Spirit council discusses issues involving students

By Madison Preuett


There has been a growing need identified in schools in recent years for students to get their voices heard. With programs like SOS helping kickstart this movement, administration felt like there needed to be an easier way for students and staff to connect on issues including mental health, academic and diversity in the district.

One way they chose to solve this problem was the creation in 2018 of a group known as Spirit Council in 2018. This group of students is there to comment on issues around the school and have been involved in things like getting WIN period every week and are now seeing what they can do about helping incoming freshmen and what they can be involved in.

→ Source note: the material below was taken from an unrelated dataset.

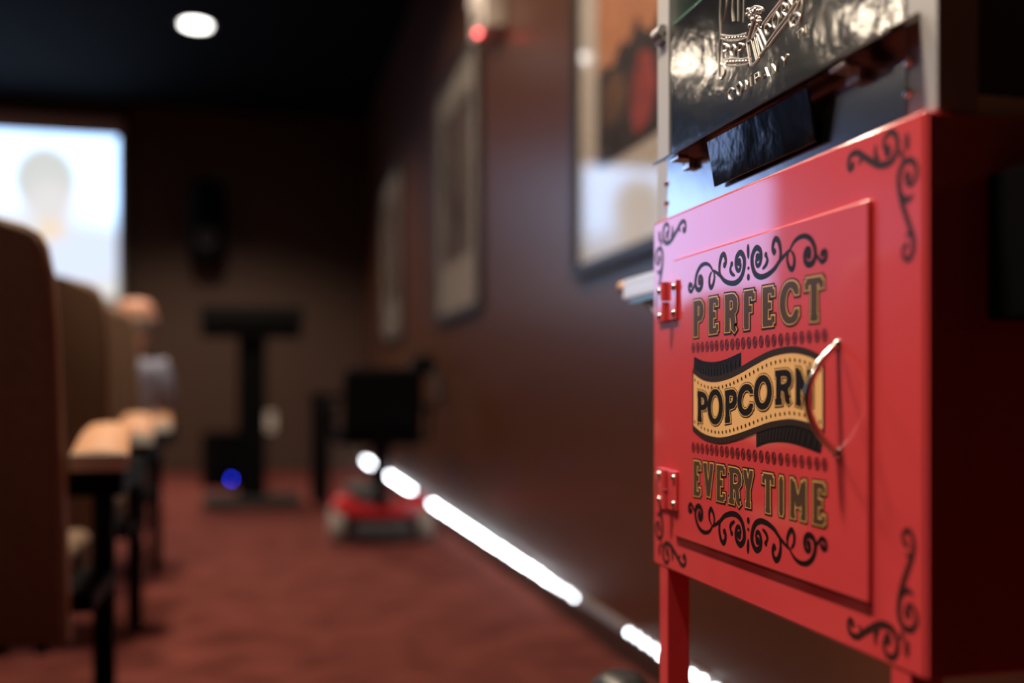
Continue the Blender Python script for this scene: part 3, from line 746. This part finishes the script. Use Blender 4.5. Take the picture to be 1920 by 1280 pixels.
# bag stripes
line3(em, [(760, 130), (640, 520)], 0.0014, n=2); line3(em, [(790, 200), (700, 480)], 0.0014, n=2)
line3(em, [(645, 520), (690, 790)], 0.0016, n=2); line3(em, [(700, 480), (760, 730)], 0.0013, n=2); line3(em, [(740, 450), (800, 700)], 0.0013, n=2)
line3(em, [(760, 400), (840, 620)], 0.0013, n=2); line3(em, [(780, 330), (875, 545)], 0.0016, n=2); line3(em, [(690, 790), (760, 735), (820, 640), (890, 550)], 0.0014)
line3(em, [(640, 520), (720, 450), (800, 320)], 0.0014)
for i in range(22):
    em.ball(ce(640 + random.uniform(0, 170), 110 + random.uniform(0, 150) + (60 if i % 3 == 0 else 0)), random.uniform(0.0018, 0.0030), seg=8)
line3(em, [(680, 110), (740, 80), (820, 95), (830, 140)], 0.0014)
# right ribbon with CORN
line3(em, [(900, 560), (1000, 420), (1150, 230), (1260, 60), (1300, -90)], 0.0014); line3(em, [(830, 300), (930, 160), (1050, 10), (1110, -90)], 0.0014)
line3(em, [(870, 540), (980, 380), (1120, 190), (1230, 20)], 0.0010); line3(em, [(860, 300), (960, 170), (1080, 20)], 0.0010)
line3(em, [(930, 330), (890, 290), (860, 340), (880, 410), (920, 390)], 0.0013)                        # C
line3(em, [(1000, 150), (960, 230), (970, 330), (1010, 320), (1030, 220), (1000, 150)], 0.0013)        # O
line3(em, [(1060, 220), (1070, 60), (1110, 60), (1110, 120), (1075, 140), (1120, 190)], 0.0013, n=2)   # R
line3(em, [(1150, 110), (1150, -20), (1195, 60), (1200, -60)], 0.0013, n=2)                            # N
line3(em, [(1180, 330), (1160, 250), (1180, 180), (1240, 160), (1285, 200), (1270, 270), (1220, 310), (1195, 300), (1200, 240), (1230, 210)], 0.0014)
line3(em, [(1300, -60), (1310, 80), (1290, 220), (1240, 310)], 0.0013)
# TM and COMPANY
line3(em, [(1235, 400), (1290, 350)], 0.0010, n=1); line3(em, [(1262, 375), (1265, 460)], 0.0010, n=1)
line3(em, [(1300, 440), (1305, 345), (1325, 400), (1350, 310), (1358, 400)], 0.0010, n=1)
line3(em, [(488, 1080), (455, 1060), (425, 1110), (440, 1190), (480, 1180)], 0.0013)                   # C
line3(em, [(555, 990), (525, 1030), (535, 1130), (570, 1120), (580, 1040), (555, 990)], 0.0013)        # O
line3(em, [(635, 1075), (630, 965), (660, 1020), (688, 930), (695, 1040)], 0.0013, n=1)                # M
line3(em, [(750, 1005), (740, 895), (785, 870), (795, 915), (748, 950)], 0.0013, n=1)                  # P
line3(em, [(845, 950), (868, 815), (905, 920)], 0.0013, n=1); line3(em, [(855, 905), (895, 885)], 0.0011, n=1)   # A
line3(em, [(958, 885), (950, 775), (1000, 850), (1010, 735)], 0.0013, n=1)                             # N
line3(em, [(1062, 690), (1098, 735), (1130, 650)], 0.0013, n=1); line3(em, [(1098, 735), (1092, 800)], 0.0013, n=1)   # Y
obj('embossed_emblem', em, mat('emboss_chrome', (0.80, 0.77, 0.72), 0.38, metal=1.0), dd, label='raised ribbon emblem with COMPANY lettering')
# glazing, hinge knob, roof, kettle
gz = MZ1 - 0.10
gl = obj('front_glass', MB().box((MX0 + 0.010, MY0 + PW, 1.322), (MX0 + 0.014, MY1 - PW, gz)), CASEGLASS, mach, False)
obj('glass_edge', MB().box((MX0 + 0.006, MY0 + PW + 0.002, 1.3185), (MX0 + 0.016, MY1 - PW - 0.002, 1.3225)), GLASSEDGE, gl, False)
for ya in (MY0 + 0.010, MY1 - 0.014):
    obj('side_glass', MB().box((MX0 + PW, ya, MZ0 + 0.016), (MX1 - PW, ya + 0.004, gz)), CASEGLASS, mach, False)
obj('back_panel', MB().box((MX1 - 0.012, MY0 + PW, MZ0 + 0.016), (MX1 - 0.008, MY1 - PW, gz)), DARKSTEEL, mach, False)
obj('roof', MB().box((MX0 - 0.012, MY0 - 0.012, gz), (MX1 + 0.012, MY1 + 0.012, MZ1 + 0.02), 0.006), RED, mach)
for ya in (MY1 - PW * 0.5, MY0 + PW * 0.5):
    obj('door_hinge', MB().cyl((DDX - 0.006, ya - 0.012, 1.316), (DDX - 0.006, ya + 0.012, 1.316), 0.008, 14).box((DDX - 0.008, ya - 0.012, 1.302), (DDX, ya + 0.012, 1.317), 0.002), ALU, mach)
kt = obj('kettle', MB().lathe([(0.05, 1.42), (0.09, 1.44), (0.10, 1.50), (0.10, 1.55), (0.085, 1.56), (0.02, 1.58)], (0.70, 0.95, 0), 'Z', 28), STEEL, mach)
obj('kettle_hanger', MB().cyl((0.70, 0.95, 1.57), (0.70, 0.95, gz), 0.008, 10), STEEL, kt)
sd = MB(); sd.box((MX0 + PW, MY0 + 0.022, MZ0 + 0.016), (MX1 - PW, MY0 + 0.03, 1.235), 0.001)
obj('side_tray', sd, mat('tray_black', (0.03, 0.03, 0.03), 0.4), mach)
obj('side_latch', MB().box((0.553, MY0 - 0.004, 1.285), (0.575, MY0 + 0.006, 1.305), 0.003), BRIGHT, mach)

# ---------------------------------------------------------------- armchairs (theatre rows, right-hand end seats)
def make_chair():
    W = 0.56; lean = 0.20; zb, zt = 0.30, 1.165
    t = thing('armchair', 'high-backed brown armchair', 'chair', (0, 0, 0), 'armchairs at the row ends')
    def bx(z): return -lean * (z - zb) / (zt - zb)
    # back shell: outline seen from behind, arched top, swept along the lean
    out = [(0.0, zb), (0.0, 0.98), (-0.004, 1.08), (-0.012, 1.135), (-0.024, 1.160), (-0.050, 1.175), (-0.12, 1.192), (-0.20, 1.204), (-W / 2, 1.21)]
    out = out + [(-W - x, z) for x, z in out[-2::-1]]
    def shell(o, y_off, th, bev):
        mb = MB()
        mb.prism([(x, bx(z) + y_off, z) for x, z in o], (0, th, 0))
        es = [e for e in mb.bm.edges if len(e.link_faces) == 2 and any(len(f.verts) > 4 for f in e.link_faces)]
        bmesh.ops.bevel(mb.bm, geom=es, offset=bev, segments=3, profile=0.5, affect='EDGES')
        return mb
    back = obj('backrest', shell(out, 0, 0.075, 0.014), FABRIC, t)
    cxm, czm = -W / 2, 0.75
    band = [(x + 0.004 * (1 if x > cxm else -1), z + (0.004 if z > 1.0 else 0.0)) for x, z in out]
    obj('lit_edge_band', shell(band, 0.020, 0.040, 0.004), mat('painted_edge_light', (0.40, 0.23, 0.13), 0.6), back, label='tan band painted as light on the edge')  # tan colour imitates light falling on the back's top and side edges
    inn = [(-0.05 + (x + W / 2) * 0 + (x if x < -W / 2 else x) * 0 + (-(W - 0.1) * i), z) for i, z, x in []]
    pad = [(-0.045, 0.50), (-0.045, 1.0), (-0.07, 1.10), (-0.13, 1.14), (-W / 2, 1.155)]
    pad = pad + [(-W - x, z) for x, z in pad[-2::-1]]
    obj('back_cushion', shell(pad, 0.070, 0.06, 0.022), FABRIC, t)
    obj('seat', MB().box((-W + 0.03, 0.02, 0.36), (-0.03, 0.56, 0.48), 0.03, 3), FABRIC, t)
    for sgn in (1, -1):
        mx = lambda x: x if sgn == 1 else -W - x
        # padded arm, rising and narrowing towards the front
        mb = MB(); prof = []
        n = 9
        for i in range(n):
            u = i / (n - 1); y = 0.03 + 0.50 * u
            zc = 0.712 + 0.052 * math.sin(PI * min(1, u * 0.62)) - (0.02 * max(0, u - 0.85) / 0.15)
            xa, xb = 0.0 - 0.025 * u, 0.122 - 0.05 * u
            prof.append([(mx(xa), y, zc - 0.035), (mx(xa), y, zc - 0.008), (mx(xa + 0.012), y, zc + 0.002), (mx((xa + xb) / 2), y, zc + 0.006), (mx(xb - 0.012), y, zc + 0.002), (mx(xb), y, zc - 0.008), (mx(xb), y, zc - 0.035)])
        rings = [[mb.bm.verts.new(p) for p in r] for r in prof]
        for i in range(n - 1):
            for k in range(7): mb.bm.faces.new((rings[i][k], rings[i][(k + 1) % 7], rings[i + 1][(k + 1) % 7], rings[i + 1][k]))
        mb.bm.faces.new(rings[0]); mb.bm.faces.new(rings[-1][::-1])
        arm = obj('arm_pad', mb, PADM, t, label='tan padded arm')
        x0, x1 = sorted((mx(0.002), mx(0.120)))
        obj('arm_end', MB().box((x0, 0.022, 0.672), (x1, 0.031, 0.712), 0.003), PALEEND, arm, label='pale arm end')
        x0, x1 = sorted((mx(-0.005), mx(0.110)))
        obj('arm_support', MB().box((x0, 0.035, 0.615), (x1, 0.50, 0.676), 0.006), BLACKP, t)
        x0, x1 = sorted((mx(0.002), mx(0.052)))
        obj('leg', MB().box((x0, 0.33, 0.0), (x1, 0.38, 0.62), 0.004), BLACKP, t)
        x0, x1 = sorted((mx(-0.24), mx(-0.20)))
        obj('leg', MB().box((x0, 0.02, 0.0), (x1, 0.06, 0.38), 0.004), BLACKP, t)
        x0, x1 = sorted((mx(-0.045), mx(0.05)))
        obj('side_rail', MB().box((x0, 0.03, 0.36), (x1 if sgn == 1 else x1, 0.40, 0.40), 0.004), BLACKP, t)
    return t
ch0 = make_chair()
ch0.location = (-0.403, 2.328, 0); ch0['label'] = 'high-backed brown armchair nearest the camera, its back filling the left edge'
dup(ch0, (-0.458, 3.45, 0), 'high-backed brown armchair in the middle of the three, behind the nearest one')
ch3 = dup(ch0, (-0.493, 4.57, 0), 'high-backed brown armchair with the bald person sitting in it')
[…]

Spirit council is different than student senate because senate is elected juniors and seniors who are enrolled in a class called “leadership” that is taught by Susan Bublao. While spirit council includes students who are invited by administration and former members of the council.

Associate principal Shelley Brown, the director of the council, said that “Spirit council was initially started as an initiative for the high schools to get a diverse group of kids together and talk about things like social climate and academics.” SPIRIT stands for Student Problem Identification and Resolution of Issues Together. According to Brown, they meet once a month and have spokespeople from all different communities in the school, ranging from kids with not-so-great grades to kids who don’t have great grades.

Senior Gadiid Mohamed, a member of the council, said that the group iscurrently trying to adjust the AP scaling and give more rewards to kids who go out of their way to take those classes. He also states that he likes hearing students voices and that the group is “well-rounded.”

Junior Hatty Monroe, a non-council member, says “the problem is that I hardly know who these people are, if these students are representing us then it should be easier to contact them and discuss issues as an outsider.”